Print nothing but the lines from the start of the listing below through the line that contains "R = math.radians". Do not include the pictures.

• Material
--*--
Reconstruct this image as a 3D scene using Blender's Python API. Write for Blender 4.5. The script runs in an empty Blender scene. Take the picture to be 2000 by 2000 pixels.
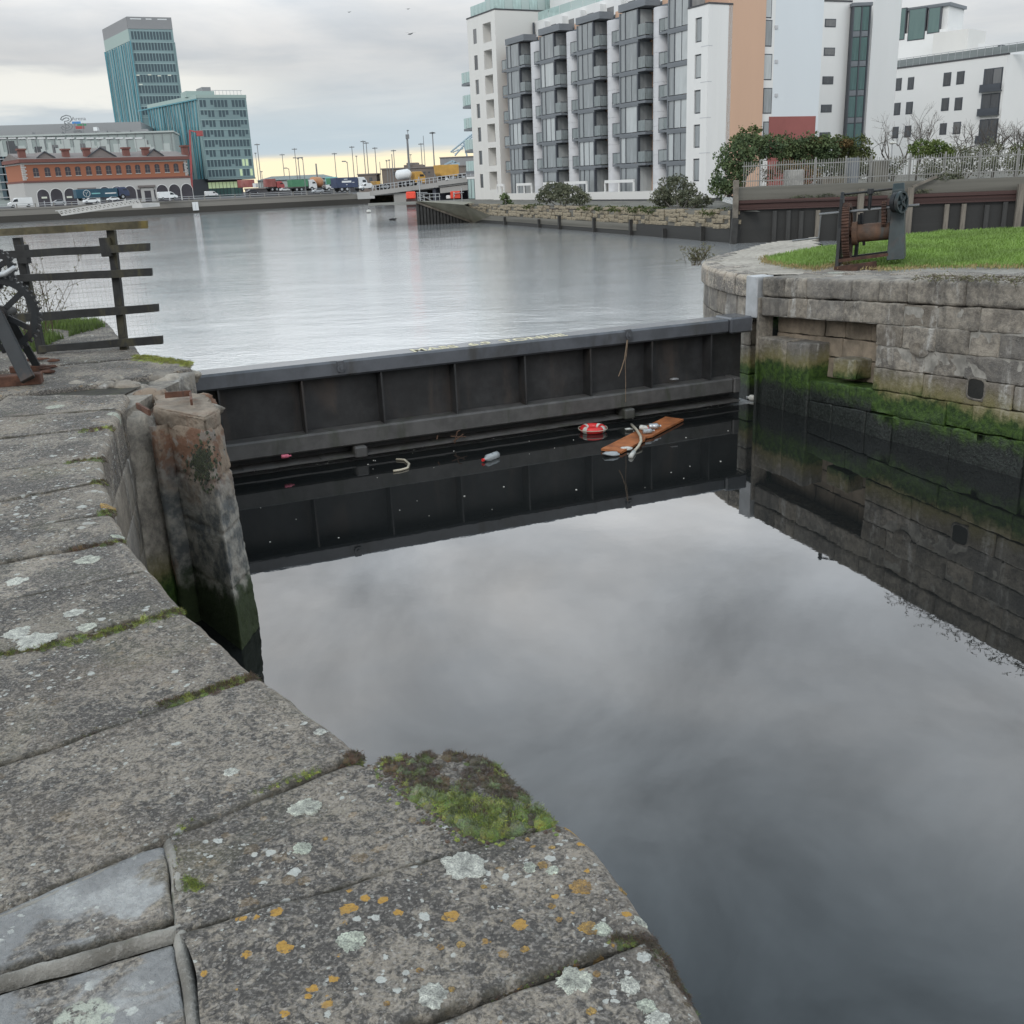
import bpy, bmesh, math, random
from mathutils import Vector, Matrix, noise
from mathutils.bvhtree import BVHTree
random.seed(7)
SC = bpy.context.scene
COL = SC.collection
R = math.radians

# ------------------------------------------------------------------ camera, sky, sun, exposure
EYE = Vector((0, 0, 1.65)); FOC = 1950.0
_th, _ro = R(18.4), R(2.4)
_F = Vector((0, math.cos(_th), -math.sin(_th)))
_D = Vector((0, -math.sin(_th), -math.cos(_th)))
_I = math.cos(_ro)*Vector((1, 0, 0)) + math.sin(_ro)*_D
_J = -math.sin(_ro)*Vector((1, 0, 0)) + math.cos(_ro)*_D
cam_data = bpy.data.cameras.new('camera'); cam = bpy.data.objects.new('camera', cam_data)
COL.objects.link(cam); SC.camera = cam
cam_data.sensor_width = 36; cam_data.lens = FOC/2000*36
cam_data.clip_start = 0.05; cam_data.clip_end = 6000
cam.matrix_world = Matrix((( _I.x, -_J.x, -_F.x, EYE.x), (_I.y, -_J.y, -_F.y, EYE.y), (_I.z, -_J.z, -_F.z, EYE.z), (0, 0, 0, 1)))
SC.view_settings.view_transform = 'Standard'; SC.view_settings.look = 'None'
SC.view_settings.exposure = 0.26; SC.view_settings.gamma = 1.0; SC.view_settings.use_curve_mapping = False
SC.render.engine = 'CYCLES'
SC.cycles.max_bounces = 6; SC.cycles.diffuse_bounces = 3; SC.cycles.glossy_bounces = 4
SC.cycles.transparent_max_bounces = 12; SC.cycles.caustics_reflective = False; SC.cycles.caustics_refractive = False
SC.cycles.use_denoising = True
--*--
• Output of the task
Reconstruct this image as a 3D scene using Blender's Python API. Write for Blender 4.5. The script runs in an empty Blender scene. Take the picture to be 2000 by 2000 pixels.
import bpy, bmesh, math, random
from mathutils import Vector, Matrix, noise
from mathutils.bvhtree import BVHTree
random.seed(7)
SC = bpy.context.scene
COL = SC.collection
R = math.radians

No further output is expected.